Volume 16: Open and Honest Communication

RoyOpen and Honest Communication is the foundation of every meaningful relationship, professional or personal, and that is why it is the first of my Three Guiding Principles that we will discuss.

Former IBM CEO Louis V. Gerstner Jr. said it best: “It’s about communication. It’s about honesty. It’s about treating people in the organization as deserving to know the facts. You don’t try to give them half the story. You don’t try to hide the story. You treat them as true equals, and you communicate and you communicate and you communicate.”

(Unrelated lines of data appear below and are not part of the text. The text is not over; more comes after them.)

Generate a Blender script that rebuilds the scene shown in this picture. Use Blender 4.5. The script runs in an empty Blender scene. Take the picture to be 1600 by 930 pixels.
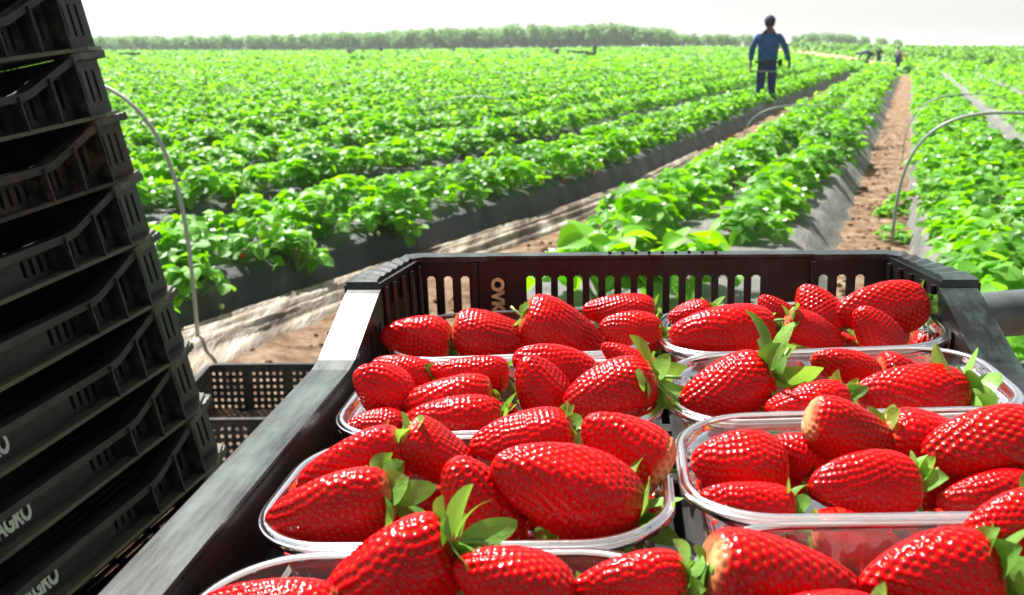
import bpy, math, random
import numpy as np
from mathutils import Vector, Matrix, noise as mnoise
PI = math.pi
random.seed(7); rng = np.random.default_rng(7)
sc = bpy.context.scene
COL = sc.collection

# ------------------------------------------------------------------ helpers
def tag(o, label=None, cat=None, group=None, kind=None):
    if label: o['label'] = label
    if cat: o['category'] = cat
    if group: o['group'] = group
    if kind: o['kind'] = kind
    return o
def link(name, me, mats=None, parent=None, smooth=False):
    o = bpy.data.objects.new(name, me); COL.objects.link(o)
    if me is not None and mats is not None:
        for m in (mats if isinstance(mats, (list, tuple)) else [mats]): me.materials.append(m)
    if me is not None and smooth:
        me.polygons.foreach_set('use_smooth', [True]*len(me.polygons))
    if parent is not None: o.parent = parent
    return o
def empty(name, M=None):
    o = bpy.data.objects.new(name, None); COL.objects.link(o)
    o.empty_display_size = .05
    if M is not None: o.matrix_world = M
    return o
def np_mesh(name, V, F, smooth=False, attrs=None, matidx=None):
    """V (n,3), F (m,k) all faces with k corners"""
    V = np.ascontiguousarray(V, dtype=np.float32); F = np.ascontiguousarray(F, dtype=np.int32)
    me = bpy.data.meshes.new(name)
    me.vertices.add(len(V)); me.vertices.foreach_set('co', V.ravel())
    k = F.shape[1]
    me.loops.add(F.size); me.loops.foreach_set('vertex_index', F.ravel())
    me.polygons.add(len(F))
    me.polygons.foreach_set('loop_start', np.arange(0, F.size, k, dtype=np.int32))
    if smooth: me.polygons.foreach_set('use_smooth', np.ones(len(F), dtype=bool))
    if matidx is not None: me.polygons.foreach_set('material_index', np.asarray(matidx, dtype=np.int32))
    for an, (typ, arr) in (attrs or {}).items():
        a = me.attributes.new(an, typ, 'POINT')
        a.data.foreach_set('value' if typ == 'FLOAT' else 'color', np.ascontiguousarray(arr, dtype=np.float32).ravel())
    me.update(calc_edges=True)
    return me
class MB:
    def __init__(s): s.v = []; s.f = []
    def add(s, vs, fs):
        b = len(s.v); s.v += [tuple(x) for x in vs]; s.f += [tuple(b+i for i in f) for f in fs]
    def box(s, a, b):
        x0, y0, z0 = a; x1, y1, z1 = b
        s.add([(x0,y0,z0),(x1,y0,z0),(x1,y1,z0),(x0,y1,z0),(x0,y0,z1),(x1,y0,z1),(x1,y1,z1),(x0,y1,z1)],
              [(0,3,2,1),(4,5,6,7),(0,1,5,4),(1,2,6,5),(2,3,7,6),(3,0,4,7)])
    def tube(s, pts, r, n=10, cap=True):
        pts = [Vector(p) for p in pts]; rs = r if isinstance(r, (list, tuple)) else [r]*len(pts)
        vs = []; prev = None
        for i, p in enumerate(pts):
            d = (pts[min(i+1, len(pts)-1)] - pts[max(i-1, 0)]).normalized()
            if prev is None:
                a = Vector((0,0,1)) if abs(d.z) < .9 else Vector((1,0,0)); u = d.cross(a).normalized()
            else:
                u = (prev - d*prev.dot(d)).normalized()
            prev = u; w = d.cross(u)
            for k in range(n):
                t = 2*PI*k/n; vs.append(p + (u*math.cos(t) + w*math.sin(t))*rs[i])
        fs = []
        for i in range(len(pts)-1):
            for k in range(n):
                fs.append((i*n+k, i*n+(k+1) % n, (i+1)*n+(k+1) % n, (i+1)*n+k))
        if cap: fs.append(tuple(range(n-1, -1, -1))); fs.append(tuple((len(pts)-1)*n+k for k in range(n)))
        s.add(vs, fs)
    def build(s, name, mats, parent=None, smooth=False):
        me = bpy.data.meshes.new(name); me.from_pydata(s.v, [], s.f); me.update()
        return link(name, me, mats, parent, smooth)
    def mesh(s, name):
        me = bpy.data.meshes.new(name); me.from_pydata(s.v, [], s.f); me.update(); return me

# ------------------------------------------------------------------ materials
def new_mat(name):
    m = bpy.data.materials.new(name); m.use_nodes = True
    nt = m.node_tree; nt.nodes.clear()
    out = nt.nodes.new('ShaderNodeOutputMaterial'); return m, nt, out
def N(nt, typ, **kw):
    n = nt.nodes.new(typ)
    for k, v in kw.items(): setattr(n, k, v)
    return n
def setin(n, **kw):
    for k, v in kw.items(): n.inputs[k.replace('_', ' ')].default_value = v
def principled(nt, out, col=(.5,.5,.5), rough=.5, spec=.5):
    p = N(nt, 'ShaderNodeBsdfPrincipled')
    p.inputs['Base Color'].default_value = (*col, 1); p.inputs['Roughness'].default_value = rough
    p.inputs['Specular IOR Level'].default_value = spec
    nt.links.new(p.outputs[0], out.inputs['Surface']); return p
def noise_tex(nt, scale, detail=4, rough=.6, coord='Object', vec_scale=None, vrot=0):
    tc = N(nt, 'ShaderNodeTexCoord'); t = N(nt, 'ShaderNodeTexNoise')
    t.inputs['Scale'].default_value = scale; t.inputs['Detail'].default_value = detail; t.inputs['Roughness'].default_value = rough
    if vec_scale:
        mp = N(nt, 'ShaderNodeMapping'); mp.inputs['Scale'].default_value = vec_scale
        mp.inputs['Rotation'].default_value = (0,0,vrot); nt.links.new(tc.outputs[coord], mp.inputs[0]); nt.links.new(mp.outputs[0], t.inputs['Vector'])
    else: nt.links.new(tc.outputs[coord], t.inputs['Vector'])
    return t
def ramp(nt, fac, stops):
    r = N(nt, 'ShaderNodeValToRGB'); e = r.color_ramp.elements
    while len(e) < len(stops): e.new(.5)
    for i, (p, c) in enumerate(stops): e[i].position = p; e[i].color = (*c, 1)
    nt.links.new(fac, r.inputs[0]); return r
def bump(nt, h, p, strength=.3, dist=.01):
    b = N(nt, 'ShaderNodeBump'); b.inputs['Strength'].default_value = strength; b.inputs['Distance'].default_value = dist
    nt.links.new(h, b.inputs['Height']); nt.links.new(b.outputs[0], p.inputs['Normal']); return b
def noisy(name, stops, scale=8, rough=.6, spec=.4, bstr=.3, bdist=.01, detail=6, coord='Object', vs=None, bscale=None, vrot=0):
    m, nt, out = new_mat(name); p = principled(nt, out, rough=rough, spec=spec)
    t = noise_tex(nt, scale, detail, .62, coord, vs, vrot); r = ramp(nt, t.outputs[0], stops)
    nt.links.new(r.outputs[0], p.inputs['Base Color'])
    if bstr:
        t2 = noise_tex(nt, bscale or scale*2.5, 6, .65, coord, vs, vrot); bump(nt, t2.outputs[0], p, bstr, bdist)
    return m

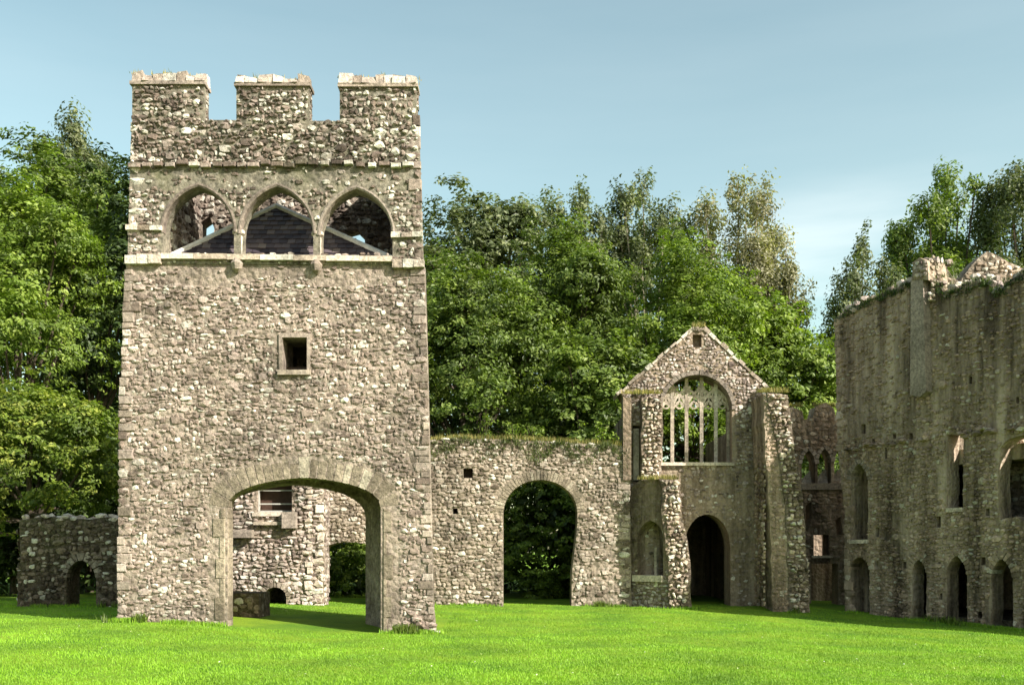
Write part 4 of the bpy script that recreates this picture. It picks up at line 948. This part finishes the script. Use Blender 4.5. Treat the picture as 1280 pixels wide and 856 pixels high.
    for _ in range(220): a = r.uniform(xs[0], xs[-1]); pts.append(tuple(fr.w(a, np.interp(a, xs, zs)-r.uniform(0, .2), .05)))
    tufts('wall_moss', pts, LF_DARK, T, .09, 6, 10, lean=1.2)
    R.build(290)
build_hall()

# ------------------------------------------------------------------ trees
B_ = 'trees behind the ruins'
tree('broadleaf_tree', 'tall airy tree at far left rising highest above the others', 20, 160, 138, 470, 50, LF_GREY, 1, 12, 420, 44, .17, .75, sparse=True)
tree('broadleaf_tree', 'small loose crown of leaves at the left edge against the sky', -90, 60, 205, 480, 47, LF_GREY, 2, 8, 400, 40, .16, .7, sparse=True)
tree('broadleaf_tree', 'bright green sunlit crown filling the left edge above the low wall', -90, 128, 225, 600, 37, LF_BRIGHT, 3, 13, 1100, 44, .10, .5)
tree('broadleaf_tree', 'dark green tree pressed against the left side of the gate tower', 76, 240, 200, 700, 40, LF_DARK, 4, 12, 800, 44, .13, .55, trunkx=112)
tree('broadleaf_tree', 'low yellow green leafy tree just above the low wall on the left', -60, 142, 480, 690, 31, LF_YEL, 5, 11, 760, 40, .085, .35, trunkx=40)
tree('broadleaf_tree', 'mid green tree in the shade between the bright crown and the gate tower', 30, 190, 360, 720, 44, LF_GREEN, 7, 10, 560, 40, .14, .6)
tree('broadleaf_tree', 'broad leafy tree between the tall airy one and the bright crown at far left', -40, 170, 185, 480, 46, LF_GREEN, 8, 12, 620, 42, .15, .6)
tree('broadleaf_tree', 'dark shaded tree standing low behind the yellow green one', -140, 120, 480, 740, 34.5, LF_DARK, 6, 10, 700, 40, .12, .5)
# middle
tree('broadleaf_tree', 'tall soft green tree rising directly right of the gate tower', 490, 690, 246, 520, 50, LF_GREY, 11, 12, 700, 44, .16, .7)
tree('broadleaf_tree', 'broad dark green tree above the left part of the curtain wall', 470, 690, 325, 640, 39, LF_GREEN, 12, 14, 1500, 44, .10, .5)
tree('broadleaf_tree', 'rounded mid green tree above the round arch', 610, 800, 285, 600, 42, LF_GREEN, 13, 14, 1500, 44, .105, .55)
tree('broadleaf_tree', 'bright green round tree behind the chapel gable', 765, 965, 300, 620, 40, LF_BRIGHT, 14, 14, 1350, 44, .10, .5)
tree('broadleaf_tree', 'lower bright tree sloping down right of the chapel gable', 880, 1045, 375, 640, 41, LF_BRIGHT, 15, 12, 900, 44, .12, .5)
tree('broadleaf_tree', 'low dense dark tree between curtain wall top and rounded trees', 655, 830, 420, 700, 36.5, LF_GREEN, 16, 11, 800, 44, .11, .45)
tree('poplar', 'grey green upright tree, leftmost of the airy tall ones', 650, 790, 232, 500, 56, LF_GREY, 21, 10, 420, 40, .17, .75, M_PALEBARK, True, tall=1.3)
tree('poplar', 'upright airy tree in the middle of the tall ones', 735, 890, 216, 500, 58, LF_GREY, 22, 11, 470, 38, .17, .75, M_PALEBARK, True, tall=1.3)
tree('poplar', 'pale olive wispy tree with the highest tip behind the chapel', 845, 1000, 214, 540, 57, LF_PALE, 23, 13, 460, 34, .16, .75, M_PALEBARK, True, tall=1.3)
tree('poplar', 'pale sparse tree sloping down to the gap in the sky', 925, 1045, 285, 580, 56, LF_PALE, 24, 11, 400, 34, .16, .7, M_PALEBARK, True, tall=1.2)
# right
tree('broadleaf_tree', 'large loose dark tree rising over the hall roofline', 1085, 1270, 205, 520, 54, LF_GREEN, 31, 14, 470, 42, .17, .75, sparse=True)
tree('broadleaf_tree', 'airy tree cut by the right edge of the photo', 1195, 1380, 200, 500, 52, LF_GREY, 32, 12, 430, 40, .16, .75, sparse=True)
tree('broadleaf_tree', 'thin dark tree at the left end of the hall roofline', 1005, 1150, 285, 640, 52, LF_GREY, 33, 12, 420, 40, .15, .65, sparse=True)
tree('broadleaf_tree', 'low green tree above the arcaded wall', 975, 1110, 430, 700, 44, LF_GREEN, 34, 10, 560, 40, .13, .55)
tree('broadleaf_tree', 'leafy tree hidden low behind the hall on the far right', 1130, 1330, 330, 640, 46, LF_GREEN, 35, 10, 500, 40, .14, .6)
# shrubs behind the openings
sg = 'shrubs behind the arches'
tree('shrub', 'dense glossy shrub filling the round arch of the curtain wall', 590, 760, 560, 790, 35.5, LF_BRIGHT, 41, 12, 640, 40, .075, .28, group=sg, cat='shrub', depth=.5)
tree('shrub', 'leafy green shrub seen through gate passage and low arch behind it', 380, 500, 640, 790, 35.0, LF_BRIGHT, 42, 9, 420, 40, .07, .25, group=sg, cat='shrub', depth=.5)
# continuous dark underwood that closes the view under the crowns
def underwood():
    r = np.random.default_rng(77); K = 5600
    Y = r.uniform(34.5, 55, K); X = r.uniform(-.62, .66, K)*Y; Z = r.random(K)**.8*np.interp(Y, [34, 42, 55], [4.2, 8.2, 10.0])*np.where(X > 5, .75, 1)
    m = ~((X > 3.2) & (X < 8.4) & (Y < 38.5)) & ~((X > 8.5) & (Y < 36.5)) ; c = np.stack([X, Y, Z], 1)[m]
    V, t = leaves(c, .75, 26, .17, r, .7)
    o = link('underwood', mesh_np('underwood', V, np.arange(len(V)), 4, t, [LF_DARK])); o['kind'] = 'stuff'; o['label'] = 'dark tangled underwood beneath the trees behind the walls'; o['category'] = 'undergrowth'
underwood()
# turf along the wall feet
def foot_grass():
    r = random.Random(9); pts = []
    def lineup(x0, y0, x1, y1, n):
        for _ in range(n): f = r.random(); x = x0+(x1-x0)*f; y = y0+(y1-y0)*f-abs(r.gauss(0, .05)); pts.append((x, y, float(ground(x, y))-.03))
    lineup(-8.2, 20.46, -5.9, 20.46, 260); lineup(-2.7, 20.4, -1.4, 20.4, 160); lineup(-2.6, 29.95, -.3, 29.95, 200); lineup(2, 29.95, 3.5, 29.95, 120)
    lineup(10.0, 29.8, 12.8, 24.8, 600); lineup(3.6, 29.0, 5.4, 29.0, 150); lineup(7.9, 28.5, 8.6, 28.5, 80); lineup(-13.2, 25.9, -10, 25.9, 260)
    pts = [p for p in pts if math.sin(p[0]*3.1+p[1])+.6*math.sin(p[0]*7.7+p[1]*3) > r.uniform(-1.2, .9)]
    pts += [(p[0]+r.gauss(0, .12), p[1]-abs(r.gauss(0, .10)), p[2]) for p in pts if math.sin(p[0]*5.3)+math.sin(p[1]*4.1) > .9 for _ in range(3)]
    wd = [p for p in pts if math.sin(p[0]*2.3+1)+math.sin(p[0]*5.9+p[1]) > 1.05]
    tufts('foot_weeds', wd, LF_GREEN, None, .20, 12, 5, 'taller weeds growing here and there against the wall feet', w=.02, lean=.9)['category'] = 'weeds'
    tufts('foot_grass', pts, M_BLADE, None, .11, 3, 7, 'longer grass fringing the feet of the walls')['category'] = 'grass'
foot_grass()
# daisies and fallen leaves dotting the lawn; loose stones at the wall feet
def litter():
    r = np.random.default_rng(21); N = 250; Y = 11+r.random(N)**1.3*17; X = (r.random(N)*2-1)*Y*.54
    Z = ground(X, Y)+.03; k = ~((X > -8.2) & (X < -1.4) & (Y > 20.2) & (Y < 24)); p = np.stack([X, Y, Z], 1)[k]
    V, t = leaves(p, .015, 1, .016, r, .2, None, 2.0)
    o = link('daisies', mesh_np('daisies', V, np.arange(len(V)), 4, t, [attr_mat('petals', [(0, (.55, .5, .2)), (1, (.8, .8, .75))])])); o['kind'] = 'stuff'; o['label'] = 'tiny white daisies scattered over the lawn'; o['category'] = 'flowers'
litter()
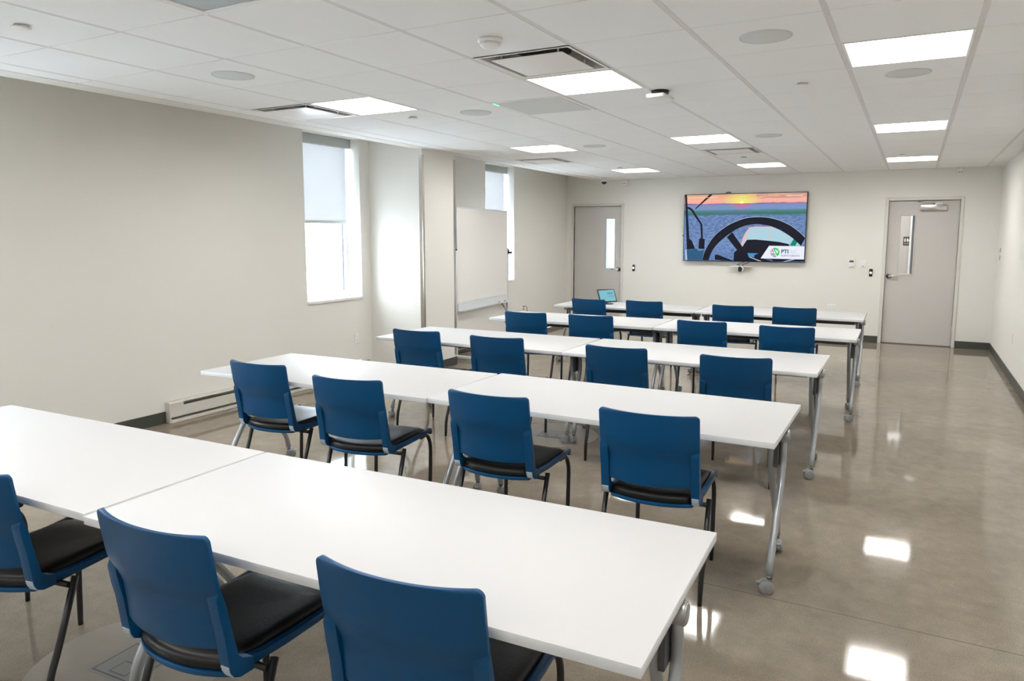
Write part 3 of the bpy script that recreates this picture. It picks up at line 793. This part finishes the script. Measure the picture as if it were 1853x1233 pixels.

In a business setting, Open and Honest Communication is key, regardless of your position. If you’re a manager, being open and honest will keep your employees in the know and working towards the same goal. The employees may not always like to hear that they’re going to have to work longer hours or under more stressful conditions, but if you pull back the curtains and explain why, you’re generally going to receive a better response. If you’re an employee, being open and honest with management can help make the workplace safer and more hospitable to everyone. These discussions are rarely fun, but Open and Honest Communication is absolutely vital to creating a successful company culture.

The same goes for things at home. We all have those times when something small is really eating at us, but we feel like the issue isn’t worth confronting someone else about. Good relationships involve constant communication and nothing ruins a tight-knit relationship faster than letting little things fester and explode into big arguments. Discuss it now, or yell about it later.

Unfortunately, fear of confrontation and letting things fester aren’t the only two obstacles to Open and Honest Communication.

Earlier this week, Tom Brady of the New England Patriots was suspended four games by the NFL for his involvement in what is being called Deflategate. If you’re unfamiliar with it, you’re very lucky, as it is one of the dumbest controversies I can remember.

However, many theorized that the Patriot Quarterback and reigning Super Bowl MVP was punished this severely not because he was involved in the cheating, but rather that he repeatedly lied to the NFL and public about said cheating.

We’ve seen the same thing happen at the college level with players like Dez Bryant lying about a dinner he attended at Deion Sanders’s house while he was playing at Oklahoma State. As a result of his lying to the NCAA about this impermissible benefit, Bryant was suspended his entire final season at Oklahoma State. The normal punishment for receiving an impermissible benefit like this is a couple of games maximum, usually much less.

But. He. Lied.

The point I’m getting at here is that we all mess up. We all do things we’re not supposed to on occasion whether intentionally (in the case of telling an assistant to deflate footballs before a game) or unintentionally (making a seemingly benign mistake at work that costs the company money,) but lying only makes things worse in the long run.

Had Tom Brady and Dez Bryant been open and honest when they messed up, would they still have been punished? Absolutely. But not to the same extent. Lying, or hiding the truth, will always result in more issues than it solves.

Lack of honesty in the form of letting things fester or not showing the whole picture, or even straight lying, will greatly hinder a company’s ability to reach their goals.

Open and Honest Communication, on the other hand, will make the people around you feel like you share a Mutual Respect and will help your company attain the Hard Results that you’re pushing for.